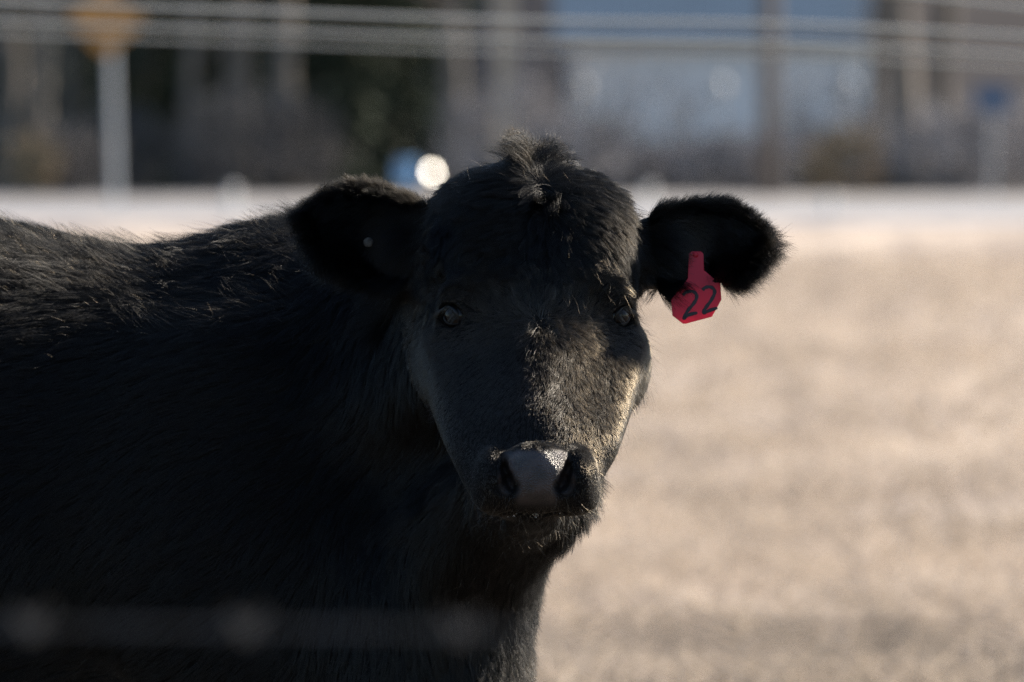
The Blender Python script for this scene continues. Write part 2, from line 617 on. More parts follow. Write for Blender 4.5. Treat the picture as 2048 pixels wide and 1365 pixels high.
thin = [
    (1185, 140, 2.6, 3.3, 'thin bare thicket before the left end of the barn'),
    (1345, 142, 2.4, 2.6, 'thin bare thicket between the first two globe lamps'),
    (1625, 141, 2.6, 3.0, 'thin bare thicket right of the utility pole before the barn'),
    (1745, 139, 2.2, 3.6, 'thin bare thicket at the right end of the barn'),
]
for i, (px, y, w, h, lb) in enumerate(thin):
    bush('thicket', px, y, w, h, M['brush'], lb, 190 + i, 'thin bare thickets before the barn', n=520, size=0.09)
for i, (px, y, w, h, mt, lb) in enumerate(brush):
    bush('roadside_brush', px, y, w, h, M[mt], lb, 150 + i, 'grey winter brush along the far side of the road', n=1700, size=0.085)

# pale blue barn with a blue roof, far right
BY = 172.0
p0, p1 = at(1140, 300, BY), at(1740, 300, BY)
ze = at(1100, 84, BY).z
barn = empty('barn', ((p0.x + p1.x) / 2, BY, zg(BY)))
tag(barn, 'long pale blue barn with a darker blue metal roof behind the utility pole', 'barn')
BA = 0.0
barn.rotation_euler.z = BA
W2 = (p1.x - p0.x) / 2 / math.cos(BA)
H = ze - barn.location.z
npan = 12
for k in range(npan):
    m = MB()
    w = 2 * W2 / npan
    m.box((-W2 + w * (k + .5), 0, H / 2), (w - 0.03, 0.06 + 0.02 * (k % 2), H))
    m.build('wall_panel', M['wall'], barn)
m = MB()
m.box((0, 4.1, H / 2), (2 * W2 - .02, 8.0, H - .02)); m.build('shell', M['wall'], barn)
for k in range(npan):
    m = MB()
    w = (2 * W2 + 0.8) / npan
    x0 = -W2 - .4 + w * k
    m.add([(x0, -.5, H - .08), (x0 + w - .03, -.5, H - .08), (x0 + w - .03, 4, H + 2.2), (x0, 4, H + 2.2),
           (x0, -.5, H + .02), (x0 + w - .03, -.5, H + .02), (x0 + w - .03, 4, H + 2.3), (x0, 4, H + 2.3)],
          [(3, 2, 1, 0), (4, 5, 6, 7), (0, 1, 5, 4), (1, 2, 6, 5), (2, 3, 7, 6), (3, 0, 4, 7)])
    m.build('roof_panel', M['roof'], barn)
m = MB()
m.add([(-W2 - .4, 8.5, H), (W2 + .4, 8.5, H), (W2 + .4, 4.03, H + 2.28), (-W2 - .4, 4.03, H + 2.28)], [(0, 1, 2, 3)])
m.build('rear_roof', M['roof'], barn)
m = MB()
c = Matrix.Rotation(-BA, 3, 'Z') @ (at(1010, 2, BY - 3) - barn.location)
m.box((c.x, c.y, c.z / 2 + .3), (0.5, 0.5, c.z + .6)); m.build('chimney', M['tan_paint'], barn)

# globe lamps on poles before the barn
for px, py, lb in ((1162, 178, 'white globe lamp on a pole at the left end of the barn'),
                   (1440, 173, 'white globe lamp on a pole left of the utility pole'),
                   (1695, 166, 'white globe lamp on a pole right of the utility pole')):
    y = 150
    b = at(px, py, y)
    root = empty('globe_lamp', (b.x, y, zg(y)))
    tag(root, lb, 'lamp', 'globe lamps on poles before the barn')
    h = b.z - zg(y)
    m = MB(); m.tube([(0, 0, 0), (0, 0, h - .15)], [.05, .035], 8); m.build('pole', M['galv'], root)
    m = MB(); m.ball((0, 0, h), 0.17); m.build('globe', M['white'], root, smooth=True)
    m = MB(); m.tube([(0, 0, h - .26), (0, 0, h - .17)], [.06, .1], 10); m.build('collar', M['galv'], root)

# utility pole and cables
PY = 119.0
b = at(1537, 395, PY)
up = empty('utility_pole', (b.x, PY, zg(PY)))
tag(up, 'dark wooden utility pole standing before the pale blue barn', 'utility pole')
m = MB()
m.tube([(0, 0, -.1), (0.02, 0, 3), (0.0, 0, 9)], [.17, .16, .12], 12); m.build('shaft', M['wood'], up, smooth=True)
m = MB(); m.box((0, -.16, 8.2), (2.2, .11, .13)); m.build('crossarm', M['wood'], up)
for x in (-.95, -.35, .35, .95):
    m = MB(); m.tube([(x, -.16, 8.27), (x, -.16, 8.36), (x, -.16, 8.42)], [.05, .06, .03], 8); m.build('insulator', M['white'], up, smooth=True)
# pale fence ropes strung high across the far side of the pen, about 16 m from the lens
RY = 8.2
off = [(-2200, -150), (-700, -62), (0, -22), (640, 0), (1024, 15), (1300, 18), (1540, 18), (1800, 31), (2048, 45), (2700, 84), (4200, 180)]
for c0, r, lb in ((28, .0062, 'pale fence rope, upper one of the close bundle crossing the top of the photo'),
                  (66, .0056, 'pale fence rope, middle one of the close bundle crossing the top of the photo'),
                  (93, .0032, 'thin pale fence rope, lowest of the close bundle crossing the top of the photo')):
    m = MB()
    xs2 = np.linspace(-2200, 4200, 80)
    ys2 = np.interp(xs2, [o[0] for o in off], [o[1] for o in off])
    ys2 = np.convolve(np.pad(ys2, 2, 'edge'), np.ones(5) / 5, 'valid')
    m.tube([at(x, c0 + yy, RY) for x, yy in zip(xs2, ys2)], r, 8)
    o = m.build('fence_rope', M['cable'], smooth=True)
    tag(o, lb, 'rope', 'fence ropes across the top')
m = MB()
m.tube([at(x, yy, RY) for x, yy in ((-2200, -420), (300, -130), (900, -80), (1300, -46), (1540, -30), (1800, -12), (2048, 16), (2700, 96), (4200, 300))], .0058, 8)
tag(m.build('fence_rope', M['cable'], smooth=True), 'pale fence rope hanging apart above the close bundle at the upper right', 'rope', 'fence ropes across the top')

# yellow road sign
y = 110.0
b = at(233, 400, y)
sg = empty('road_sign', (b.x, y, zg(y)))
tag(sg, 'yellow diamond road sign on a pale steel post at the left', 'road sign')
h = at(205, 38, y).z - zg(y)
m = MB(); m.tube([(0, 0.03, -.1), (-.05, 0.03, h * .5), (-.1, 0.03, h + .3)], .058, 8); m.build('post', M['galv'], sg)
m = MB()
q = .66
dx = -.17
ring = [(q, 0), (0, q), (-q, 0), (0, -q)]
rr = []
for k in range(4):
    a, b2 = ring[k], ring[(k + 1) % 4]
    for t in (0.1, 0.9):
        rr.append((a[0] + (b2[0] - a[0]) * t, a[1] + (b2[1] - a[1]) * t))
vs2 = [(x + dx, -.06, zz + h) for x, zz in rr] + [(x + dx, -.05, zz + h) for x, zz in rr]
m.add(vs2, [tuple(range(8)), tuple(range(15, 7, -1))] + [(k, (k + 1) % 8, 8 + (k + 1) % 8, 8 + k) for k in range(8)])
m.build('plate', M['yellow'], sg)

# blue sign
y = 112.0
b = at(1985, 400, y)
bs = empty('blue_sign', (b.x, y, zg(y)))
tag(bs, 'blue rectangular sign on a slim post at the far right', 'sign')
h = at(1985, 198, y).z - zg(y)
m = MB(); m.tube([(0, .03, -.1), (0, .03, h + .2)], .022, 8); m.build('post', M['galv'], bs)
m = MB(); m.box((0, -.03, h), (.62, .02, .42)); m.build('plate', M['blue'], bs)

# marker posts along the road
for px, top, mt, lb in ((466, 372, 'white', 'white marker post by the road left of the shaggy ear'),
                        (1299, 370, 'white', 'white marker post by the road between head and tagged ear'),
                        (1660, 388, 'white', 'low white marker post by the road right of the utility pole'),
                        (846, 378, 'tan_paint', 'tan marker post by the road under the bright cap')):
    y = 108.5
    b = at(px, top, y)
    mp = empty('marker_post', (b.x, y, zg(y)))
    tag(mp, lb, 'marker post', 'marker posts along the road')
    h = b.z - zg(y)
    m = MB()
    m.tube([(0, 0, -.1), (0, 0, h * .9), (0, 0, h)], [.085, .085, .05], 8); m.build('post', M[mt], mp)
    m = MB(); m.box((0, -.09, h * .8), (.07, .012, .1)); m.build('reflector', M['galv'], mp)

# blue drum and a post with a tilted polished cap that throws the sun at the lens
y = 109.0
b = at(813, 348, y)
dr = empty('blue_drum', (b.x, y, zg(y)))
tag(dr, 'small blue drum on a stake between the ear and the bright cap', 'drum')
h = b.z - zg(y)
m = MB(); m.tube([(0, 0, -.1), (0, 0, h - .2)], .03, 6); m.build('stake', M['galv'], dr)
m = MB(); m.tube([(0, 0, h - .21), (0, 0, h - .19), (0, 0, h + .19), (0, 0, h + .21)], [.15, .17, .17, .15], 12); m.build('body', M['drum'], dr)
b = at(863, 346, y)
cp = empty('capped_post', (b.x, y + .1, zg(y)))
tag(cp, 'post with a polished steel cap flashing in the sun left of the head', 'post')
h = b.z - zg(y)
m = MB(); m.tube([(0, 0, -.1), (0, 0, h - .04)], .05, 8); m.build('shaft', M['galv'], cp)
view = (cam.location - Vector((b.x, y + .1, b.z))).normalized()
hv = (view + SUN).normalized()
u = hv.cross(Vector((0, 0, 1))).normalized()
w = hv.cross(u)
m = MB()
vs2 = []
for s_ in (-.02, .02):
    for k in range(16):
        a = k / 16 * 2 * math.pi
        vs2.append(Vector((0, 0, h)) + (u * math.cos(a) + w * math.sin(a)) * .075 + hv * s_)
m.add(vs2, [tuple(range(15, -1, -1)), tuple(range(16, 32))] + [(k, (k + 1) % 16, 16 + (k + 1) % 16, 16 + k) for k in range(16)])
m.build('cap', M['steel'], cp)

# dry grass standing in the field
def grass():
    g = np.random.default_rng(3)
    n = 60000
    nt = 2200
    ty = 7.5 + 77.5 * g.random(nt) ** 1.7
    tx = (g.random(nt) * 2 - 1) * (8.5 + ty) * 0.085
    k = g.integers(0, nt, n)
    sp = 0.10 + 0.010 * ty[k]
    x = tx[k] + g.normal(size=n) * sp
    y = ty[k] + g.normal(size=n) * sp * 1.4
    hgt = g.uniform(.03, .13, n) * g.uniform(.5, 1.5, nt)[k] * np.where(g.random(n) < .1, 1.6, 1)
    a = g.random(n) * 6.283
    wd = 0.004 + 0.00022 * y
    ln = g.normal(size=(n, 2)) * 1.3 * hgt[:, None]
    hgt = hgt * .7
    z = np.interp(y, [0, 84, 96.5], [0, 0, .35])
    c_, s_ = np.cos(a) * wd, np.sin(a) * wd
    v = np.stack([np.stack([x - c_, y - s_, z], 1), np.stack([x + c_, y + s_, z], 1), np.stack([x + ln[:, 0], y + ln[:, 1], z + hgt], 1)], 1).reshape(-1, 3)
    o = mesh_np('dry_grass', v, np.arange(3 * n).reshape(-1, 3), M['blade'], smooth=False)
    tn = np.clip(g.beta(1.6, 1.1, nt)[k] + g.normal(size=n) * .12, 0, 1)
    at_ = o.data.attributes.new('tone', 'FLOAT', 'POINT')
    at_.data.foreach_set('value', np.repeat(tn, 3).astype(np.float32))
    tag(o, kind='stuff')


grass()

# ------------------------------------------------------------------ THE COW
HX = at(1063, 700, -0.1).x                     # plane of symmetry of the head
S0 = 8.5 / FPX


def zrow(py, y=0.0):
    return CAM_Z - (y - CAM_Y) * (py - HOR) / FPX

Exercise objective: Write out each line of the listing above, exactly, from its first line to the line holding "bush('roadside_brush', px, y, w, h, M[mt], lb, 150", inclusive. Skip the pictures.

Answer to this problem:
The Blender Python script for this scene continues. Write part 2, from line 617 on. More parts follow. Write for Blender 4.5. Treat the picture as 2048 pixels wide and 1365 pixels high.
thin = [
    (1185, 140, 2.6, 3.3, 'thin bare thicket before the left end of the barn'),
    (1345, 142, 2.4, 2.6, 'thin bare thicket between the first two globe lamps'),
    (1625, 141, 2.6, 3.0, 'thin bare thicket right of the utility pole before the barn'),
    (1745, 139, 2.2, 3.6, 'thin bare thicket at the right end of the barn'),
]
for i, (px, y, w, h, lb) in enumerate(thin):
    bush('thicket', px, y, w, h, M['brush'], lb, 190 + i, 'thin bare thickets before the barn', n=520, size=0.09)
for i, (px, y, w, h, mt, lb) in enumerate(brush):
    bush('roadside_brush', px, y, w, h, M[mt], lb, 150 + i, 'grey winter brush along the far side of the road', n=1700, size=0.085)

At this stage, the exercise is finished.